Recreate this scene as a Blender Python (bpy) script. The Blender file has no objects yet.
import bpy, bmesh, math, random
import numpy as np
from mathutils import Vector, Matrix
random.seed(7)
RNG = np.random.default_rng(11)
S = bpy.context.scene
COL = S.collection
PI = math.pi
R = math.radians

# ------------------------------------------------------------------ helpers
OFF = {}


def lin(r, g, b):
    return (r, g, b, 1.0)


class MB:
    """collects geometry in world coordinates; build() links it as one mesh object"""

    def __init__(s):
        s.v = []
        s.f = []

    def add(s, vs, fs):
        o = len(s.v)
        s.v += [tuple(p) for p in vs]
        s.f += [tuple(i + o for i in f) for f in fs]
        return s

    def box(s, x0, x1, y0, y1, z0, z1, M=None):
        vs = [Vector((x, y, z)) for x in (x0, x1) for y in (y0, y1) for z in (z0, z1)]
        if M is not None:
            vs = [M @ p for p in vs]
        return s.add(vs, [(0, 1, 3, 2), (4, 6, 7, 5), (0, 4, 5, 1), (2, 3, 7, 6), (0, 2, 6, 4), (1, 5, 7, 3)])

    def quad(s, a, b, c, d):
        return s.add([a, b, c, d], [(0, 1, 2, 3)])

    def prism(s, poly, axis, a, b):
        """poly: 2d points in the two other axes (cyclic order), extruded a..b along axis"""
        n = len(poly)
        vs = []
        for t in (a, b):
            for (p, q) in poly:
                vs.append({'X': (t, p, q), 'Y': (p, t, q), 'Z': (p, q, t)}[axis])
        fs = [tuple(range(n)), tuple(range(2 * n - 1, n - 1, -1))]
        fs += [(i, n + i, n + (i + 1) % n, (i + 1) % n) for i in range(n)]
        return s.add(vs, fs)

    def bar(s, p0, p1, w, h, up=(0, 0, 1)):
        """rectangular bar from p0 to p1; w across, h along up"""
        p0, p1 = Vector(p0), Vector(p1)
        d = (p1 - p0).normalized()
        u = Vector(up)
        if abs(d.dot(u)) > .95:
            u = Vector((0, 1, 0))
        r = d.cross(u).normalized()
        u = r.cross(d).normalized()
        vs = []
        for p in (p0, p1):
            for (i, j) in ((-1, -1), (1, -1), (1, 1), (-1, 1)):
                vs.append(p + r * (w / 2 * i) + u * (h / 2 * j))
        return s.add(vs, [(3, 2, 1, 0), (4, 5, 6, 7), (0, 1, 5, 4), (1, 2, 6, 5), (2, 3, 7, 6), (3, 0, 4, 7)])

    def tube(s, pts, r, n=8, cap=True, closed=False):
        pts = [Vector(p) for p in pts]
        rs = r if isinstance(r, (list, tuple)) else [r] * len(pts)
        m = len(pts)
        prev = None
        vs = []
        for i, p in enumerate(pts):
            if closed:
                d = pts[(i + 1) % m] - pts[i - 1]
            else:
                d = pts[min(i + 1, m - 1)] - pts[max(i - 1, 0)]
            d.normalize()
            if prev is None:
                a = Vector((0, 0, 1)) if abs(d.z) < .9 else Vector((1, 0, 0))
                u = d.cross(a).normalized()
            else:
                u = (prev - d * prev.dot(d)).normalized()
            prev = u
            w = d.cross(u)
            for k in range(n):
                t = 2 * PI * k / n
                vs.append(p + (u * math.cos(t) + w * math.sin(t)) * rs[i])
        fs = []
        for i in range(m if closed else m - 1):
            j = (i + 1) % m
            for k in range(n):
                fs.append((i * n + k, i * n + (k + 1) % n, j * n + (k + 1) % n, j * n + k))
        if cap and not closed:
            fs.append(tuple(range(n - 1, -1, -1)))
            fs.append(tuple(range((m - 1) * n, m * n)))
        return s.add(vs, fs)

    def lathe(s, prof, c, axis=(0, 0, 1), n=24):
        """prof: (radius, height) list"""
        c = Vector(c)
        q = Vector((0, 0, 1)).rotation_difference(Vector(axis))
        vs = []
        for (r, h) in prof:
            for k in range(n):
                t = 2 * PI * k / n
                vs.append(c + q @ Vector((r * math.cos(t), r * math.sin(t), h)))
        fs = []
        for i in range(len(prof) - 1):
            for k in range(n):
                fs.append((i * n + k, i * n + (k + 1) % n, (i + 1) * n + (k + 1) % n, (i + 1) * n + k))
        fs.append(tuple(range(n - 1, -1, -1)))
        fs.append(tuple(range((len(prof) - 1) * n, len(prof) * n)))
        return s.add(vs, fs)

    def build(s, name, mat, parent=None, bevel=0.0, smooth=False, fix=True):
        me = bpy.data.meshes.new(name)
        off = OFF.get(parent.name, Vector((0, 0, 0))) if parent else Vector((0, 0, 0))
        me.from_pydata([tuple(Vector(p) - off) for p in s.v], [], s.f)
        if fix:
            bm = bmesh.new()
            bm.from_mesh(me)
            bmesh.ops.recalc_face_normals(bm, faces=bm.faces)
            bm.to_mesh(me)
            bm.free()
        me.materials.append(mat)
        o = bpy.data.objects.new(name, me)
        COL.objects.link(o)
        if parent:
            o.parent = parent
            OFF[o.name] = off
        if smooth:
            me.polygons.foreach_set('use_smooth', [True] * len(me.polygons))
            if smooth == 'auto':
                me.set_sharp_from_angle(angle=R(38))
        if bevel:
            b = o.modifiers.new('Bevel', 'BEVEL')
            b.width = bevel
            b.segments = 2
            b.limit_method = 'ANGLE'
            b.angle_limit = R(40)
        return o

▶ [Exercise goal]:
Write the listing out again, exactly as shown above.

▶ [Reply]:
Recreate this scene as a Blender Python (bpy) script. The Blender file has no objects yet.
import bpy, bmesh, math, random
import numpy as np
from mathutils import Vector, Matrix
random.seed(7)
RNG = np.random.default_rng(11)
S = bpy.context.scene
COL = S.collection
PI = math.pi
R = math.radians

# ------------------------------------------------------------------ helpers
OFF = {}


def lin(r, g, b):
    return (r, g, b, 1.0)


class MB:
    """collects geometry in world coordinates; build() links it as one mesh object"""

    def __init__(s):
        s.v = []
        s.f = []

    def add(s, vs, fs):
        o = len(s.v)
        s.v += [tuple(p) for p in vs]
        s.f += [tuple(i + o for i in f) for f in fs]
        return s

    def box(s, x0, x1, y0, y1, z0, z1, M=None):
        vs = [Vector((x, y, z)) for x in (x0, x1) for y in (y0, y1) for z in (z0, z1)]
        if M is not None:
            vs = [M @ p for p in vs]
        return s.add(vs, [(0, 1, 3, 2), (4, 6, 7, 5), (0, 4, 5, 1), (2, 3, 7, 6), (0, 2, 6, 4), (1, 5, 7, 3)])

    def quad(s, a, b, c, d):
        return s.add([a, b, c, d], [(0, 1, 2, 3)])

    def prism(s, poly, axis, a, b):
        """poly: 2d points in the two other axes (cyclic order), extruded a..b along axis"""
        n = len(poly)
        vs = []
        for t in (a, b):
            for (p, q) in poly:
                vs.append({'X': (t, p, q), 'Y': (p, t, q), 'Z': (p, q, t)}[axis])
        fs = [tuple(range(n)), tuple(range(2 * n - 1, n - 1, -1))]
        fs += [(i, n + i, n + (i + 1) % n, (i + 1) % n) for i in range(n)]
        return s.add(vs, fs)

    def bar(s, p0, p1, w, h, up=(0, 0, 1)):
        """rectangular bar from p0 to p1; w across, h along up"""
        p0, p1 = Vector(p0), Vector(p1)
        d = (p1 - p0).normalized()
        u = Vector(up)
        if abs(d.dot(u)) > .95:
            u = Vector((0, 1, 0))
        r = d.cross(u).normalized()
        u = r.cross(d).normalized()
        vs = []
        for p in (p0, p1):
            for (i, j) in ((-1, -1), (1, -1), (1, 1), (-1, 1)):
                vs.append(p + r * (w / 2 * i) + u * (h / 2 * j))
        return s.add(vs, [(3, 2, 1, 0), (4, 5, 6, 7), (0, 1, 5, 4), (1, 2, 6, 5), (2, 3, 7, 6), (3, 0, 4, 7)])

    def tube(s, pts, r, n=8, cap=True, closed=False):
        pts = [Vector(p) for p in pts]
        rs = r if isinstance(r, (list, tuple)) else [r] * len(pts)
        m = len(pts)
        prev = None
        vs = []
        for i, p in enumerate(pts):
            if closed:
                d = pts[(i + 1) % m] - pts[i - 1]
            else:
                d = pts[min(i + 1, m - 1)] - pts[max(i - 1, 0)]
            d.normalize()
            if prev is None:
                a = Vector((0, 0, 1)) if abs(d.z) < .9 else Vector((1, 0, 0))
                u = d.cross(a).normalized()
            else:
                u = (prev - d * prev.dot(d)).normalized()
            prev = u
            w = d.cross(u)
            for k in range(n):
                t = 2 * PI * k / n
                vs.append(p + (u * math.cos(t) + w * math.sin(t)) * rs[i])
        fs = []
        for i in range(m if closed else m - 1):
            j = (i + 1) % m
            for k in range(n):
                fs.append((i * n + k, i * n + (k + 1) % n, j * n + (k + 1) % n, j * n + k))
        if cap and not closed:
            fs.append(tuple(range(n - 1, -1, -1)))
            fs.append(tuple(range((m - 1) * n, m * n)))
        return s.add(vs, fs)

    def lathe(s, prof, c, axis=(0, 0, 1), n=24):
        """prof: (radius, height) list"""
        c = Vector(c)
        q = Vector((0, 0, 1)).rotation_difference(Vector(axis))
        vs = []
        for (r, h) in prof:
            for k in range(n):
                t = 2 * PI * k / n
                vs.append(c + q @ Vector((r * math.cos(t), r * math.sin(t), h)))
        fs = []
        for i in range(len(prof) - 1):
            for k in range(n):
                fs.append((i * n + k, i * n + (k + 1) % n, (i + 1) * n + (k + 1) % n, (i + 1) * n + k))
        fs.append(tuple(range(n - 1, -1, -1)))
        fs.append(tuple(range((len(prof) - 1) * n, len(prof) * n)))
        return s.add(vs, fs)

    def build(s, name, mat, parent=None, bevel=0.0, smooth=False, fix=True):
        me = bpy.data.meshes.new(name)
        off = OFF.get(parent.name, Vector((0, 0, 0))) if parent else Vector((0, 0, 0))
        me.from_pydata([tuple(Vector(p) - off) for p in s.v], [], s.f)
        if fix:
            bm = bmesh.new()
            bm.from_mesh(me)
            bmesh.ops.recalc_face_normals(bm, faces=bm.faces)
            bm.to_mesh(me)
            bm.free()
        me.materials.append(mat)
        o = bpy.data.objects.new(name, me)
        COL.objects.link(o)
        if parent:
            o.parent = parent
            OFF[o.name] = off
        if smooth:
            me.polygons.foreach_set('use_smooth', [True] * len(me.polygons))
            if smooth == 'auto':
                me.set_sharp_from_angle(angle=R(38))
        if bevel:
            b = o.modifiers.new('Bevel', 'BEVEL')
            b.width = bevel
            b.segments = 2
            b.limit_method = 'ANGLE'
            b.angle_limit = R(40)
        return o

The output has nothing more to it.